There is an element of self-destructiveness in Henchard’s character. For example, Henchard could have easily denied the accusations of the furmity-woman in the courtroom and spared himself from insult and injury. His willingness to suffer is an important thread in the fabric of his character. His sense of what is right trumps his desire for comfort and makes it impossible for him to live a life he is convinced he has not earned. Henchard believes that he must suffer, as though misery were a means of becoming worthy of such love and comfort. As he leaves Casterbridge, having alienated Elizabeth-Jane and therefore destroyed his last hope of happiness, Henchard compares himself to Cain, the son of Adam and Eve whom God, according to the Bible, condemned to a lifetime of suffering for killing his brother, Abel. His resolute exclamation that, unlike Cain, he can bear his punishment reflects his willingness to do so.

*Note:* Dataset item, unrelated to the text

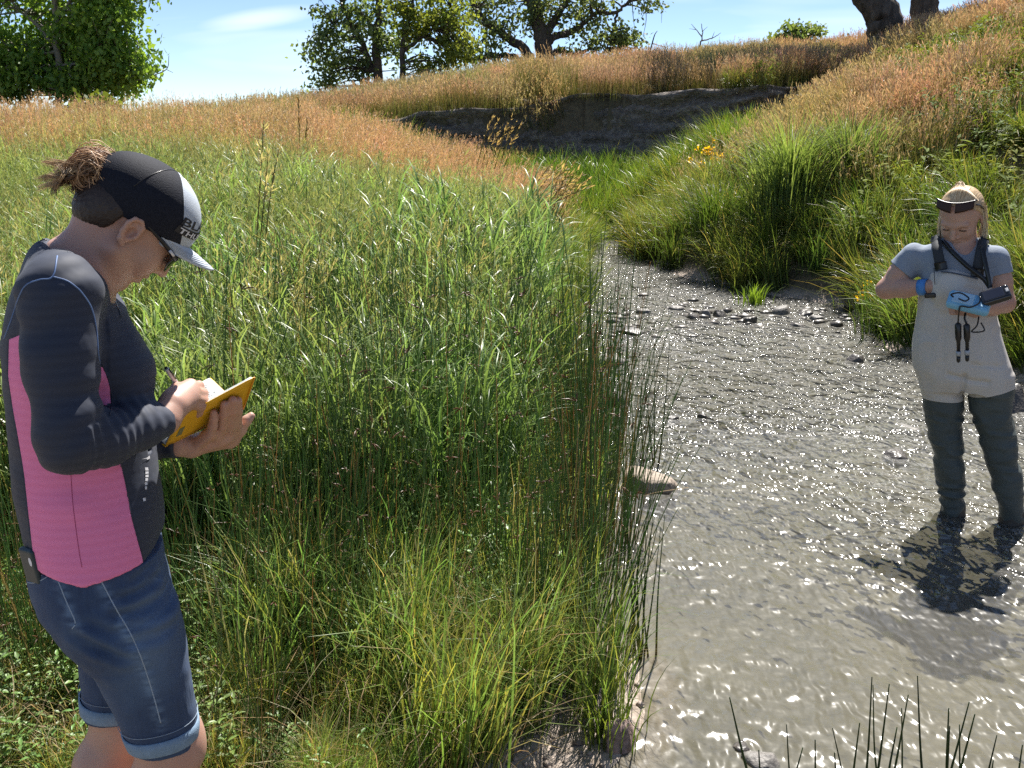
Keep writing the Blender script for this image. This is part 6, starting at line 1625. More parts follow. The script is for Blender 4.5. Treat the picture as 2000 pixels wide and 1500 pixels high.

It is through defeat that Henchard becomes a man of true character. His willingness to bear the brunt of his suffering and his continual refusal to foist his misery on others and resist suicide mark him as a hero. Indeed, in many respects, Henchard conforms to the tradition of the tragic hero, a character whose greatest qualities or actions ultimately lead to his or her downfall. In the novel’s last chapters, Henchard’s determination to spare Elizabeth-Jane any sorrow elevates him into this admirable realm. As he faces a lonely death in a humble cottage, his resolve lies in his desire not to burden any further a world that seems so bent on human suffering. The tragic irony of Henchard’s story is that leaving Elizabeth-Jane to live her life in peace is his greatest and most selfless act, proof that he is a man of worthy name and reputation. Instead, the novel ends with the promise of his obscurity. There is no greater punishment for a man whose every struggle has been to secure his public standing than the dictum that he be forgotten; in keeping with his character, Henchard has already embraced this punishment.